Machine Learning Glossary/Q

Verfasst von / Written by Sebastian F. Genter

• Machine Learning Glossary

1. reinforcementLearning

In reinforcement learning, the Q-function (also known as the state-action value function) is a fundamental function that evaluates the expected utility or value of taking a specific action in a particular state. The function, often denoted as $Q(s, a)$, is defined as the expected cumulative future reward that an agent can expect to receive by taking action $a$ in state $s$, and then following an optimal policy thereafter. Reinforcement learning algorithms, such as Q-learning, aim to learn this Q-function to enable the agent to make optimal decisions in its environment.

1. reinforcementLearning

Q-learning is a popular, off-policy reinforcement learning algorithm. Its primary goal is to learn the optimal Q-function, $Q(s, a)$, which represents the maximum expected future reward achievable by taking action $a$ in state $s$. The algorithm iteratively updates its estimate of the Q-function based on the rewards received and the estimated future rewards from subsequent states.

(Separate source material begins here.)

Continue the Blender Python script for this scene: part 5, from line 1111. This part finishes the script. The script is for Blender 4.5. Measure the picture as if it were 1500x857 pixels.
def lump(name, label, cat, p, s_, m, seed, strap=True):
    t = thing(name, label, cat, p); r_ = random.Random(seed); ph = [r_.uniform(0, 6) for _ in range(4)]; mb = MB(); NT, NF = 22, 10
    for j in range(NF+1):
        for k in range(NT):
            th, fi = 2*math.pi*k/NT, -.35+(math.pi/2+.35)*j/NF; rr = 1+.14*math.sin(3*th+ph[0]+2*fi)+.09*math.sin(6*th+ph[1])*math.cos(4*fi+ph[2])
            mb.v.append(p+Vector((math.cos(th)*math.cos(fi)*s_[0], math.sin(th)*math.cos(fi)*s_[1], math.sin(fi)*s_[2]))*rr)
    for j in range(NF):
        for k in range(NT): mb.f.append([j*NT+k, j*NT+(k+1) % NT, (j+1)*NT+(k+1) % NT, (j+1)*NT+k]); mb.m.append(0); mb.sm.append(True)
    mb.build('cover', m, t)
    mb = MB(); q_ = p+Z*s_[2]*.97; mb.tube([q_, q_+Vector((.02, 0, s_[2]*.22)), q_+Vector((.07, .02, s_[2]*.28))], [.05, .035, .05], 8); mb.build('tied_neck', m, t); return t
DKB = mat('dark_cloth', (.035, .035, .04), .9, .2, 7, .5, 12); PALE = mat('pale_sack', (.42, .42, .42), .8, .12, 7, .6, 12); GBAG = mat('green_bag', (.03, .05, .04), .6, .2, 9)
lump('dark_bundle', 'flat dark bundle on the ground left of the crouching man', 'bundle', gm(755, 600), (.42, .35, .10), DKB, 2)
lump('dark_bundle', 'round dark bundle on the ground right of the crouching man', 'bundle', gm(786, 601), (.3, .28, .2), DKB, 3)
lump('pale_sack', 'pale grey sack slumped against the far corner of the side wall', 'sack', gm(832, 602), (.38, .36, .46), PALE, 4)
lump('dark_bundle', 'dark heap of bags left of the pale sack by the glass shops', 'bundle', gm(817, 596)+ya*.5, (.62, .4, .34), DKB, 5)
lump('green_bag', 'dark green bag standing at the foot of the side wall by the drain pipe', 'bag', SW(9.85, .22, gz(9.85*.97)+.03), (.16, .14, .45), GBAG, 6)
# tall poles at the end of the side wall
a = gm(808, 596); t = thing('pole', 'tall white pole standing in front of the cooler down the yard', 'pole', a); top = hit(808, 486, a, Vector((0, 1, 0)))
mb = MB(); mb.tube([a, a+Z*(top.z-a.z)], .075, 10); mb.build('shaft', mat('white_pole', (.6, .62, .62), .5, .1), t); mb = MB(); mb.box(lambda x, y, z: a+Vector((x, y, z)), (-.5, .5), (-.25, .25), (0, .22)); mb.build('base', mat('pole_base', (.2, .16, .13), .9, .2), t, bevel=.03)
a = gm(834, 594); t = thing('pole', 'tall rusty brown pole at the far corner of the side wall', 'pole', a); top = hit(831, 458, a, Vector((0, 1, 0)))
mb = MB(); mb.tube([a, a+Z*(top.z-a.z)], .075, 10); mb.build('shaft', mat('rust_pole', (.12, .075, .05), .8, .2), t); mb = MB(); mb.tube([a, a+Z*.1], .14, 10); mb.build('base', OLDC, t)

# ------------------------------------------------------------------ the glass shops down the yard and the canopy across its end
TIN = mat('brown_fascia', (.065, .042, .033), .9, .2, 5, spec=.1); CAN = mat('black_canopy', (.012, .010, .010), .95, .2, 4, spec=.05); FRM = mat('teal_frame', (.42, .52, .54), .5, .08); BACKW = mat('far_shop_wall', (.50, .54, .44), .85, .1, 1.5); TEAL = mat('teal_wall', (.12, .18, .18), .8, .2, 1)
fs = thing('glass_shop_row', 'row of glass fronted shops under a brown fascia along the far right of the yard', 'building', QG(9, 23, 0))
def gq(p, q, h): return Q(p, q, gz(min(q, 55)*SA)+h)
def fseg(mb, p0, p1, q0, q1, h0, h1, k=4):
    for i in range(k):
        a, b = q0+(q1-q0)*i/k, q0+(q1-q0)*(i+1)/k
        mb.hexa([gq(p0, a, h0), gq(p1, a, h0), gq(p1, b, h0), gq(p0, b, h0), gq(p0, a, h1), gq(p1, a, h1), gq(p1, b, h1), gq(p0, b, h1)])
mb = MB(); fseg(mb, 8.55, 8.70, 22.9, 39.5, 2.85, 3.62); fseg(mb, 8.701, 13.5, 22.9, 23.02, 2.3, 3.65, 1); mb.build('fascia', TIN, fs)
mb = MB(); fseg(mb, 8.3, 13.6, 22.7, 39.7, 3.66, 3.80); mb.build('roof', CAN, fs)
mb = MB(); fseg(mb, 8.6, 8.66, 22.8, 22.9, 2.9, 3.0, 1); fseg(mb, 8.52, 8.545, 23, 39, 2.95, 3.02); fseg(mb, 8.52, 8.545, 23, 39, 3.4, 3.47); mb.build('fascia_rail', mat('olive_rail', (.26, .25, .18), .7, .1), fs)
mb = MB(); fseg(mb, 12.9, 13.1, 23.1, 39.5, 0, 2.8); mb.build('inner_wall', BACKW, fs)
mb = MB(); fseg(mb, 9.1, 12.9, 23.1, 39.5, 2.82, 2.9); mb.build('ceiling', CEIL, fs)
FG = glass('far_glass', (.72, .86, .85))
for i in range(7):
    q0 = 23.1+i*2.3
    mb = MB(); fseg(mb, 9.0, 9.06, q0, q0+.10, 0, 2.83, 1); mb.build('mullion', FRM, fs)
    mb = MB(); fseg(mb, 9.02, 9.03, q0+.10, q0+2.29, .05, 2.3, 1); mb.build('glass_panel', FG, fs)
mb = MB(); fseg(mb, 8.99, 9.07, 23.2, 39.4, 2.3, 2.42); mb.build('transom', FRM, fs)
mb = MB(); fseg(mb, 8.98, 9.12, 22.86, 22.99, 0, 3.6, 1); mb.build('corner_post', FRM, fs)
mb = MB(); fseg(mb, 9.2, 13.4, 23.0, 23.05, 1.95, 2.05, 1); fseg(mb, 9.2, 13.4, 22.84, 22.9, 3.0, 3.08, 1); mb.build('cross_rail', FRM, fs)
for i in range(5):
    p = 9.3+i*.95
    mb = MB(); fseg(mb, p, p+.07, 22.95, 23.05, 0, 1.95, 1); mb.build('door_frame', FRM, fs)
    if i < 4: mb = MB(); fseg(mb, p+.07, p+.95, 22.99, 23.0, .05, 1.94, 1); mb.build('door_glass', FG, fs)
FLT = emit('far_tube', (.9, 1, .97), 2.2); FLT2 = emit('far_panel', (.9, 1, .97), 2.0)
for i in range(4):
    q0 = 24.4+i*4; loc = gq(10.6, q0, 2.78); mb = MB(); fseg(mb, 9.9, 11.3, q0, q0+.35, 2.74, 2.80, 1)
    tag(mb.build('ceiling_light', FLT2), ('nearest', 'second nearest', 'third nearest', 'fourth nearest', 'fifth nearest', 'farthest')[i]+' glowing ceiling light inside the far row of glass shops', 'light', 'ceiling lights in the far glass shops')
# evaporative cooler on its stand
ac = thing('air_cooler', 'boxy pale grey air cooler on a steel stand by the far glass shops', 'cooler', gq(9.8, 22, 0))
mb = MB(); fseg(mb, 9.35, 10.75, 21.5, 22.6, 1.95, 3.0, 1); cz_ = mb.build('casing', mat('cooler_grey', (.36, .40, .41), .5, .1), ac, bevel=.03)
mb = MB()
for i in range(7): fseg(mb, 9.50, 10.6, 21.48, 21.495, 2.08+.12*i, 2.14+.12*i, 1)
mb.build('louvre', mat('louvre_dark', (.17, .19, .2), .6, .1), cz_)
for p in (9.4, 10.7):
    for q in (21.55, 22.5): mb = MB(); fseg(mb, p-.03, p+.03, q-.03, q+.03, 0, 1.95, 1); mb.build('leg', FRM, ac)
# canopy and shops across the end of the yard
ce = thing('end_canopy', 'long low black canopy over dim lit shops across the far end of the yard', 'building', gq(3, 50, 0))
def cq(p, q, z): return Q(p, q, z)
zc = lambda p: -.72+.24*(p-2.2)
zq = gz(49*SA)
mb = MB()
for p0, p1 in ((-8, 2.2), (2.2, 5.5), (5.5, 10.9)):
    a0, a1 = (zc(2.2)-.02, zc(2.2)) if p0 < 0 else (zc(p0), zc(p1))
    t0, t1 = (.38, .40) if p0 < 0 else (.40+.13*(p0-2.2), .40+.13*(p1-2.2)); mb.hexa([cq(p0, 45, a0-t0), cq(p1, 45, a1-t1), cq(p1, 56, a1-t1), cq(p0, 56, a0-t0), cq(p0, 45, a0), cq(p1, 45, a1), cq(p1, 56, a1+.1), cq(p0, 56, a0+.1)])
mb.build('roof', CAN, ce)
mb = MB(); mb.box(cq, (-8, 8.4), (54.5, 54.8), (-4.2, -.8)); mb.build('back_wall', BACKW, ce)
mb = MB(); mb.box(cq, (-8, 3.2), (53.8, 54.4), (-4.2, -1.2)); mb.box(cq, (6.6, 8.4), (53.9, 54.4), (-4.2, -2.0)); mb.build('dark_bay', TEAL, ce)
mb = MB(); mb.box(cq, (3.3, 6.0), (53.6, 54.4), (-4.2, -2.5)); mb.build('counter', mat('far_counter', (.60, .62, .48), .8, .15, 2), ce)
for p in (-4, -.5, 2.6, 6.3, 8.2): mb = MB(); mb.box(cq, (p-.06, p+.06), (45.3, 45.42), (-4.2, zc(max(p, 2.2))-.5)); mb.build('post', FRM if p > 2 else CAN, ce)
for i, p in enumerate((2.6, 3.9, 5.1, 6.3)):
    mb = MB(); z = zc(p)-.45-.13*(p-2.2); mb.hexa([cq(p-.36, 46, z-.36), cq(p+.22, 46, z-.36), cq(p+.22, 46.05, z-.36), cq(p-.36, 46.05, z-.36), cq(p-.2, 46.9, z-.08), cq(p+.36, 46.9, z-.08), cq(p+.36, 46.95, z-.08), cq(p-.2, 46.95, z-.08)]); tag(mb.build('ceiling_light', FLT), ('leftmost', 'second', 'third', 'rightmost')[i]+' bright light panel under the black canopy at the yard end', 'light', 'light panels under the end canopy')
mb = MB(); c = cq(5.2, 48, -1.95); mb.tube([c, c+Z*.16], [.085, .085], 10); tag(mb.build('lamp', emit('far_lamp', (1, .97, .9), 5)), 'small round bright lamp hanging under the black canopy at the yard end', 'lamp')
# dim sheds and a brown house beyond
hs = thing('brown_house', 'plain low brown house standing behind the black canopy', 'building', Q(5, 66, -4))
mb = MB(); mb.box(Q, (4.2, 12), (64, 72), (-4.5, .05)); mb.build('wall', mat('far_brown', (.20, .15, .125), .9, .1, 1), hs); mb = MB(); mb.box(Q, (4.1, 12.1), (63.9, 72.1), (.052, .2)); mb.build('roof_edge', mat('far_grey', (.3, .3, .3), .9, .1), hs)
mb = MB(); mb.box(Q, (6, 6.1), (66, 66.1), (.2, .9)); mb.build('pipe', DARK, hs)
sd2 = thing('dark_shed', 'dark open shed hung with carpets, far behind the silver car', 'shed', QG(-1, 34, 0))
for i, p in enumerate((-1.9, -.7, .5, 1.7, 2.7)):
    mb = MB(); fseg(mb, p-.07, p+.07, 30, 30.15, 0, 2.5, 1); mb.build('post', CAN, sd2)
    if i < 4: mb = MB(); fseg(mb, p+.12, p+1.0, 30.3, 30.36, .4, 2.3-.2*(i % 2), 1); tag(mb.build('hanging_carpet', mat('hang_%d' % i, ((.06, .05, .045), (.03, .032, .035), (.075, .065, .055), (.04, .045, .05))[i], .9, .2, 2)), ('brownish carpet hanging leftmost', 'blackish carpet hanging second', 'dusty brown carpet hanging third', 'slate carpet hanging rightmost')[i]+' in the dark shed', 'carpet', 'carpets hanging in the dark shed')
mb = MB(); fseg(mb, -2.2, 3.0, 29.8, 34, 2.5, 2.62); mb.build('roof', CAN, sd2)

Q-learning is an off-policy method because it learns the value of the optimal policy independently of the policy the agent is currently following to explore the environment.

1. fundamentals

A quantile is a value that divides a probability distribution or a set of ordered data into equal-sized, contiguous subpopulations. For a dataset, quantiles mark the points that divide the data into intervals, with each interval containing a specified proportion of the data points. Commonly used quantiles include quartiles (dividing the data into four equal parts), deciles (ten equal parts), and percentiles (one hundred equal parts). Quantiles are useful in data analysis for understanding the distribution of data, identifying potential outliers, and are used in techniques like quantile bucketing.

1. fundamentals

Quantile bucketing is a feature engineering technique used to convert numerical data into categorical data by dividing the range of the numerical feature into bins based on quantiles. Instead of creating bins of equal width (as in equal-width bucketing), quantile bucketing ensures that each bin contains approximately the same number of data points. The boundaries of the bins are determined by the calculated quantiles of the data. This technique is particularly useful when the data is skewed or has a non-uniform distribution, as it helps to create more balanced bins compared to equal-width bucketing.

1. fundamentals

Quantization is the process of mapping a continuous range of input values to a smaller, finite set of discrete output values. In machine learning, quantization typically refers to reducing the precision of the numbers used to represent model parameters and activations, often converting them from floating-point representations (e.g., 32-bit or 16-bit) to lower-precision integer representations (e.g., 8-bit). This technique is commonly used during model compression to reduce the model's size, memory footprint, and computational cost, making it more suitable for deployment on resource-constrained devices.

1. TensorFlow

In TensorFlow, a queue is an operation that implements a standard queue data structure. Queues are used in TensorFlow to manage the flow of data into the training or inference process, particularly when dealing with asynchronous data loading or processing pipelines. Data can be enqueued (added) to the queue and dequeued (removed) from the queue in a First-In, First-Out (FIFO) manner. Queues were more prevalent in older versions of TensorFlow (like 1.x) for building input pipelines and handling asynchronous operations.